Another Thought on Goodmail
By the way, if you're a marketer who is concerned about any trends that the Goodmail service might initiate, there is an alternative: RSS. We had a meeting with a leading online retailer / magazine publisher yesterday who will be implementing an RSS solution for this exact reason. If you syndicate your messages instead of emailing them, then you get built-in 100% deliverability for free. That's an even higher guarantee than CertifiedEmail for a lower price.
The common argument against RSS is that "nobody uses it." A white paper by Yahoo that was published almost six months ago placed RSS awareness at 12% and knowing use of the technology at 4%. We would expect these numbers to be closer to 15% and 5% right now. The study also found that "27% of Internet users consume RSS syndicated content on personalized start pages (e.g. My Yahoo!, My MSN, iGoogle) without knowing that RSS is the enabling technology." The white paper goes on to say that "even tech-savvy 'Aware RSS Users' prefer to access RSS feeds via user-friendly, browser-based experiences (e.g. My Yahoo!, Firefox, My MSN, iGoogle)." Being a Yahoo publication, it adds one more statistic...that My Yahoo! "has the highest awareness and use of any RSS-enabled product."

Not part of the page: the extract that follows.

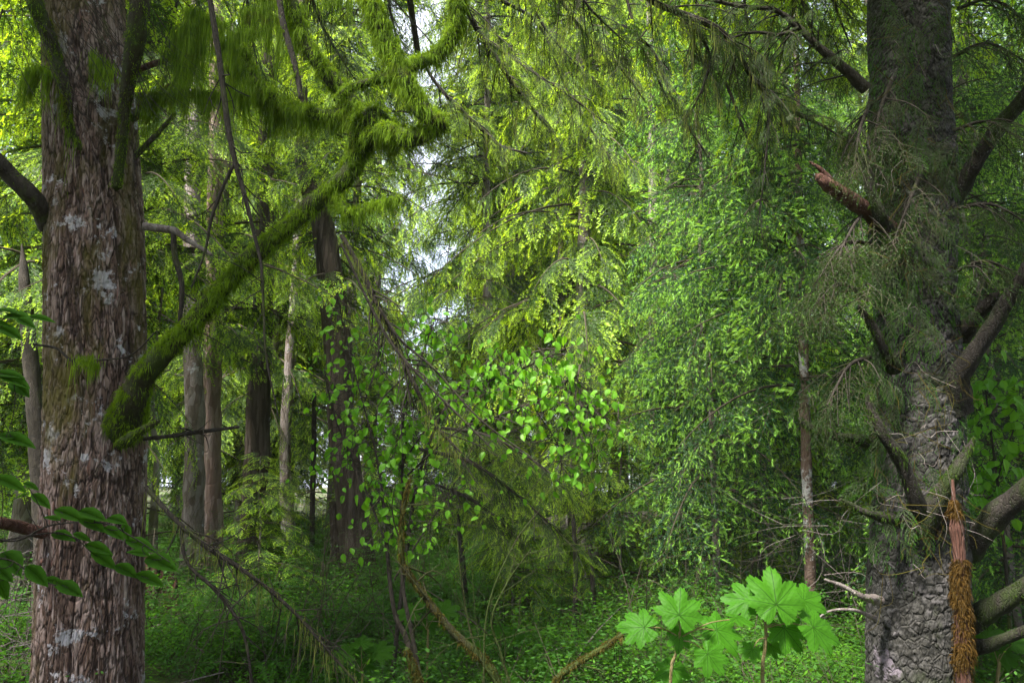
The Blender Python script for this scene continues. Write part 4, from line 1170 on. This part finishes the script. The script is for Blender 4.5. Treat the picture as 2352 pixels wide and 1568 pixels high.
# mossy vine-maple stems arching through the lower centre
vm = empty('vine_maple', (P(1160, 1600, 4.5)[0], 4.5, 0), 'arching brown moss-furred stems rising from the lower centre', 'shrub')
for k, pts in enumerate([
    [(1175, 1640, 4.5, 20), (1130, 1540, 4.5, 20), (1090, 1495, 4.5, 19), (1040, 1450, 4.5, 18), (1000, 1400, 4.5, 17), (965, 1355, 4.5, 15), (935, 1310, 4.5, 13), (922, 1280, 4.5, 12), (925, 1180, 4.5, 8), (945, 1090, 4.5, 5)],
    [(1250, 1640, 4.5, 16), (1280, 1560, 4.5, 16), (1330, 1520, 4.5, 15), (1380, 1490, 4.5, 13), (1430, 1455, 4.5, 11)],
    [(990, 1640, 4.4, 18), (960, 1560, 4.4, 16), (935, 1490, 4.4, 14)],
    [(1180, 1600, 4.45, 8), (1150, 1500, 4.45, 6), (1130, 1420, 4.45, 5), (1170, 1330, 4.45, 4), (1220, 1260, 4.45, 3)],
    [(1160, 1600, 4.45, 6), (1090, 1480, 4.45, 5), (1060, 1330, 4.45, 4), (1050, 1230, 4.45, 3)],
    [(1110, 1600, 4.4, 5), (1120, 1400, 4.4, 4), (1180, 1250, 4.4, 3), (1240, 1170, 4.4, 2)],
]):
    limb(vm, pts, 'bark_mossy', moss=[5200, 2600, 1500, 0, 0, 0][k], ml=.028, mossmat='moss_brown', seed=410 + k, n=60, sides=8, name='stem', twigs=[10, 4, 0, 10, 8, 6][k], twl=.5)

# ---- devil's club: palmate leaves as parts
def club_leaf(R0, seed, nr=14, na=280):
    rng = np.random.default_rng(seed)
    th = np.linspace(-math.pi, math.pi, na, endpoint=False)
    lobes = [(0, 1.0), (.72, .93), (-.72, .93), (1.45, .78), (-1.45, .78), (2.2, .55), (-2.2, .55)]
    rr_ = np.full(na, .52)
    for a, L in lobes:
        L = L * rng.uniform(.93, 1.06); a = a + rng.normal(0, .04)
        d = np.abs(th - a)
        lob = L * np.clip(1 - (d / .52) ** 1.4, 0, 1) ** .52
        rr_ = np.maximum(rr_, lob)
    rr_ = np.where(np.abs(th) > 2.75, rr_ * np.clip((math.pi - np.abs(th)) / .39, .12, 1), rr_)
    rr_ = rr_ * (1 + .075 * (np.abs(((th * 9.5) % 1) - .5) * 2 - .5) + .03 * np.sin(th * 41))
    s = np.linspace(0.02, 1, nr)
    A, S = np.meshgrid(th, s); RR = rr_[None] * S
    x, y = RR * np.cos(A), RR * np.sin(A)
    vein = np.zeros_like(x); z = np.zeros_like(x)
    for a, L in lobes:
        dd = np.abs(-x * math.sin(a) + y * math.cos(a)); al_ = x * math.cos(a) + y * math.sin(a)
        on = (al_ > 0)
        vein = np.maximum(vein, on * np.clip(1 - dd / (.018 * (1.3 - S)), 0, 1))
        for sv in (-1, 1):
            for k in range(1, 6):
                c = k * .16 * L
                # side veins leaving the main vein at c
                px, py = x - c * math.cos(a), y - c * math.sin(a)
                aa = a + sv * .75
                d2 = np.abs(-px * math.sin(aa) + py * math.cos(aa)); al2_ = px * math.cos(aa) + py * math.sin(aa)
                vein = np.maximum(vein, (al2_ > 0) * (al2_ < .25) * .6 * np.clip(1 - d2 / .010, 0, 1))
        z = np.maximum(z, np.exp(-(dd / .05) ** 2) * on * .0)
        z = z - on * .018 * np.exp(-(dd / .05) ** 2) * np.exp(-((A - a) / .5) ** 2)
    z = z + -.16 * RR ** 2 + .035 * np.sin(A * 7 + seed) * RR + .04 * np.sin(x * 7 + seed) * np.sin(y * 6 + seed) * RR + .008 * np.sin(x * 31 + y * 9) * np.sin(y * 29 - x * 7)
    v = np.stack([x, y, z], -1).reshape(-1, 3) * R0
    i = np.arange(nr - 1)[:, None] * na; j = np.arange(na)[None]; j2 = (j + 1) % na
    f_ = np.stack([i + j, i + j2, i + na + j2, i + na + j], -1).reshape(-1, 4)
    return v, f_, vein.ravel()


def club_plant(label, x0, Y, stem, leaves, mat='club', name='devils_club'):
    root = empty(name, (P(x0, 1568, Y)[0], Y, 0), label, 'plant')
    q, r = path3(stem); q = np.concatenate([[[q[0][0], q[0][1], -.05]], q]); r = np.concatenate([[r[0]], r])
    g = Geo(); qq, _ = tube(g, q, r, 30, 8, rough=.3); part(g.build('stem', M['moss_stem'], smooth=True), root)
    for k, (x, y, wpx, tip, tilt, roll, ax, ay) in enumerate(leaves):
        c = P(x, y, Y + (k % 3 - 1) * .06); R0 = W(wpx, c) * .51
        v, f_, ve = club_leaf(R0, k * 7 + int(x0))
        # tip: photo angle of the middle lobe (degrees, 0 = up in the photo, clockwise); tilt: how far the face leans to the viewer
        nrm = unit(np.array([roll, -math.sin(R(tilt)), math.cos(R(tilt))]))
        tipv = np.array([math.sin(R(tip)), 0, math.cos(R(tip))]); tipv = unit(tipv - nrm * tipv.dot(nrm)); yv = np.cross(nrm, tipv)
        v = v @ np.stack([tipv, yv, nrm], 0)
        pc = P(ax, ay, Y)
        o = bpy.data.objects.new('leaf', None)
        g = Geo(); g.mesh(v + c, f_)
        lf = part(g.build('leaf', M[mat], smooth=True, att={'vein': ve}), root)
        g = Geo(); tube(g, [pc, (pc + c) / 2 + [0, 0, .015], c + nrm * -.004], [.003, .0025, .002], 10, 5)
        part(g.build('petiole', M['moss_stem'], smooth=True), lf)
    return root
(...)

So, if you're a marketer, you may read those numbers and say "with RSS-reader adoption at 5% and start page RSS consumption at 27%, I'm going to just stick to email for now." You can certainly wait until those numbers increase. But, aren't you actively ignoring a large percentage of your customer base? When the Windows Vista operating system with built-in RSS features in Outlook and Internet Explorer 7.0 is released later this year, are you going to still be totally unprepared for RSS?
Seems like an interesting strategy to knowingly ignore your most tech-savvy market. Sure, RSS is still rough around the edges. But, the adoption of this technology could be doubled by simply getting marketers on-board. Internet Retailer published an article in January about how online retailers are using RSS. When is your company going to adopt it?